Novo critério para distribuição de bolsas da Capes inclui número de formados e favorece municípios com IDHM baixo
Sabine Righetti
O governo federal anunciou em fevereiro que irá privilegiar a concessão de bolsas de mestrado e de doutorado para alunos dos cursos mais bem avaliados do país que, ao mesmo tempo, estejam nas cidades mais pobres. O problema é que, de acordo com cruzamento de dados feito pela Folha, as duas características caminham completamente separadas.
Pela proposta da Capes, agência federal ligada ao MEC (Ministério da Educação), quanto maior a nota do programa de pós-graduação, maior será o número de bolsas. Na prática, isso já acontece. A novidade é que entrariam na conta também a quantidade de estudantes formados de 2015 a 2018 em cada programa e o IDHM (Índice de Desenvolvimento Humano Municipal) da cidade de cada curso.
Pela nova distribuição, informa a Capes, um curso oferecido em uma instituição de uma cidade com IDHM mais baixo teria duas vezes o número de bolsas de outro semelhante que fica em um município com IDHM mais alto.
O que a Capes parece não saber é que 95% dos 4.285 programas de pós-graduação ativos hoje no Brasil estão em 287 municípios com IDHM alto ou muito alto. Ou seja: considerar o índice como critério de seleção de bolsa não faz sentido.
O restante —5% dos programas de pós do país, que são oferecidos em instituições de cidades mais pobres (IDHM médio e baixo)— não atinge o nível de excelência exigido pela própria Capes nos sistemas de avaliação da agência.
Há apenas duas exceções: dois programas de pós-graduação da Universidade Federal de Pelotas em Capão do Leão (a 265 km de Porto Alegre). Lá, o IDHM é médio, mas os cursos em ciências agrárias e em biotecnologia têm os conceitos máximos na avaliação da Capes (notas 6 e 7).
Os únicos programas de pós de escolas que ficam em cidades com IDHM baixo no Brasil —são apenas oito— também não se beneficiariam com a nova proposta da Capes.

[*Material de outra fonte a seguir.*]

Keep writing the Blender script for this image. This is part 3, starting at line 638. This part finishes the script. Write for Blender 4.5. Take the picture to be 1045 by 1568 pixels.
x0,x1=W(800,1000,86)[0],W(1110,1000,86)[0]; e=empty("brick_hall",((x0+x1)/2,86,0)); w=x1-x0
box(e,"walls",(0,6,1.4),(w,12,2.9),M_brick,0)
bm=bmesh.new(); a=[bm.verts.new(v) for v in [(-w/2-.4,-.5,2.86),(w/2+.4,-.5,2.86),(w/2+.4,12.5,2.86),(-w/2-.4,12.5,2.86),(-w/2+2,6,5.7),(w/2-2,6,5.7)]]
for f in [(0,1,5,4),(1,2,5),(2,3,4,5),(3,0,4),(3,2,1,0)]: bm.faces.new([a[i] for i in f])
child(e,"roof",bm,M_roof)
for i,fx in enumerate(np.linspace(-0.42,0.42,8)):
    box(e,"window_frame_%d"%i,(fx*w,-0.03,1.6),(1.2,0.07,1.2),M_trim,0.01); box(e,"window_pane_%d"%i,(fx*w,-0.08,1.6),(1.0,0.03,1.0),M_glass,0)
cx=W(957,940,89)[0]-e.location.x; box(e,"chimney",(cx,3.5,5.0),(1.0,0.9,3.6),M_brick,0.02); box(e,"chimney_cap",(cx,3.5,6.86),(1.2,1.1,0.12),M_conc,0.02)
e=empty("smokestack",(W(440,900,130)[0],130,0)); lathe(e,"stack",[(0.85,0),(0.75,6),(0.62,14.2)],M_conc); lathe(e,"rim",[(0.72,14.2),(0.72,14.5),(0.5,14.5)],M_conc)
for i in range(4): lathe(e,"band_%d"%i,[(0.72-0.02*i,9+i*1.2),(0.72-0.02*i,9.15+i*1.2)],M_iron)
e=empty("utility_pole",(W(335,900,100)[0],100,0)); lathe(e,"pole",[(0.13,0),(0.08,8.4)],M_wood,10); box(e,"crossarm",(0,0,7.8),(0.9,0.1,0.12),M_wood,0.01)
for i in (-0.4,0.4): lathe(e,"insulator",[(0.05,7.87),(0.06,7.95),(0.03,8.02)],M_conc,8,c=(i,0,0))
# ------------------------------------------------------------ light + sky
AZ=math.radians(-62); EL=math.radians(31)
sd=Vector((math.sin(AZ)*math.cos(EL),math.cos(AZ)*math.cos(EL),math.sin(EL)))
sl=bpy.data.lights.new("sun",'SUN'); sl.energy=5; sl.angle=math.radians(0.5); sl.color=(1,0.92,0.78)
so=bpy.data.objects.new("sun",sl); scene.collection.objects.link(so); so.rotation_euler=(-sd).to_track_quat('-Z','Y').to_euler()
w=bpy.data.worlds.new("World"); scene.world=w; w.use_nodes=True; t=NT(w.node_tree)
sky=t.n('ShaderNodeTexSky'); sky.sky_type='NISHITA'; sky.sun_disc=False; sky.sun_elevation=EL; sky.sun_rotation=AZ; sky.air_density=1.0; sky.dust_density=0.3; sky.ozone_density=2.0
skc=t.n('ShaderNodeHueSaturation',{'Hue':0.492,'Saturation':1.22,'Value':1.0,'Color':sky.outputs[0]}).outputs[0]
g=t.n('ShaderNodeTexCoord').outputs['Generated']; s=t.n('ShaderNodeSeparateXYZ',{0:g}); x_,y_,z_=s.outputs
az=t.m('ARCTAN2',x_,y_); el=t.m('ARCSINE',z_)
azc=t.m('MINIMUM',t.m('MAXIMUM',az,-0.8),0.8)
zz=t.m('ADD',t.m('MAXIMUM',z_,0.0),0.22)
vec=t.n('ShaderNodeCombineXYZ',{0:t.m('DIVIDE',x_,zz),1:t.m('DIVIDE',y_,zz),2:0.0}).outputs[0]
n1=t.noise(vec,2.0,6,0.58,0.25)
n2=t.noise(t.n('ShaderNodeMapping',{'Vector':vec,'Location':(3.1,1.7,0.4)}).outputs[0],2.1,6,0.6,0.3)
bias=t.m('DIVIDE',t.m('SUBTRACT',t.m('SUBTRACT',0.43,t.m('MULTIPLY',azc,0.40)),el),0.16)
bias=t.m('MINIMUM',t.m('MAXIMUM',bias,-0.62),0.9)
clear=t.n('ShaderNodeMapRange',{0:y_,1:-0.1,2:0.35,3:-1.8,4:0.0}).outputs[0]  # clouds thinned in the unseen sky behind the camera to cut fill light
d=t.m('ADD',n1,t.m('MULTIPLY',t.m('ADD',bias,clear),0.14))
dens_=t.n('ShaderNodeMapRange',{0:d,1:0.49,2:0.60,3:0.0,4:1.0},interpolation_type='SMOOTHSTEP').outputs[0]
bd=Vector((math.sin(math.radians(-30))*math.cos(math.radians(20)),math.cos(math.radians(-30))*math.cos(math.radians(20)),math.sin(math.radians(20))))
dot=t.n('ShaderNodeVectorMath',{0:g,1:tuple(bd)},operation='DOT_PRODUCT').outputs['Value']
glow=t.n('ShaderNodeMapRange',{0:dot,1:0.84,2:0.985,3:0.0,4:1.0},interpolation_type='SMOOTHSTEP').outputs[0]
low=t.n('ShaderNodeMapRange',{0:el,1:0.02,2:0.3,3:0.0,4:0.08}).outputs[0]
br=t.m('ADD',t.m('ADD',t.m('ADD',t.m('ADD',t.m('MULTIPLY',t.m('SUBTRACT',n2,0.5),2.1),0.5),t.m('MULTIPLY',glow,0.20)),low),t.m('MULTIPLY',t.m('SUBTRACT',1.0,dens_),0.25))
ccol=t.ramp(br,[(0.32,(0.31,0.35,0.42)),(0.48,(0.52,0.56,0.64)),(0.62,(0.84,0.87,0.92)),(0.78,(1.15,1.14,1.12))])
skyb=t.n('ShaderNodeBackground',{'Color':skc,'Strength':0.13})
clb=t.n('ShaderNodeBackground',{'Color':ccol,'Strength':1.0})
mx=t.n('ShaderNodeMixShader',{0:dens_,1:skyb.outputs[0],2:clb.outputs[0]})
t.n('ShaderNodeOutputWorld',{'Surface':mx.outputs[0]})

Os cursos têm como foco biodiversidade, educação e ciências agrárias e correlatas em campus das universidades federais da Paraíba (na cidades de Areia, Bananeiras e Rio Tinto) e do Pará (em Cametá). A maioria deles tem nota 3, ou seja, estão apenas um ponto acima de programas desativados pela Capes por má qualidade.
Além disso, a também maioria desses programas de pós oferecidos em cidades com IDHM baixo têm apenas mestrado —a Capes anunciou que vai priorizar as bolsas de doutorado. E dois deles foram criados em 2014, ou seja, têm poucos alunos formados entre 2015 e 2018.
Não há, no país, nenhuma cidade com IDHM muito baixo que tenha instituição de ensino superior ofertando programa de pós-graduação —algo que a Capes também parece desconhecer.
Na prática, valerá o mesmo de sempre no modelo “inédito” de concessão de bolsas: as notas dos programas de pós-graduação, que são avaliados pela própria Capes a partir de indicadores como a quantidade de estudos científicos dos alunos e dos docentes. E, por esse critério, cursos de universidades recentemente criadas em regiões do país nas quais o ensino superior ainda não se consolidou sempre sairão perdendo.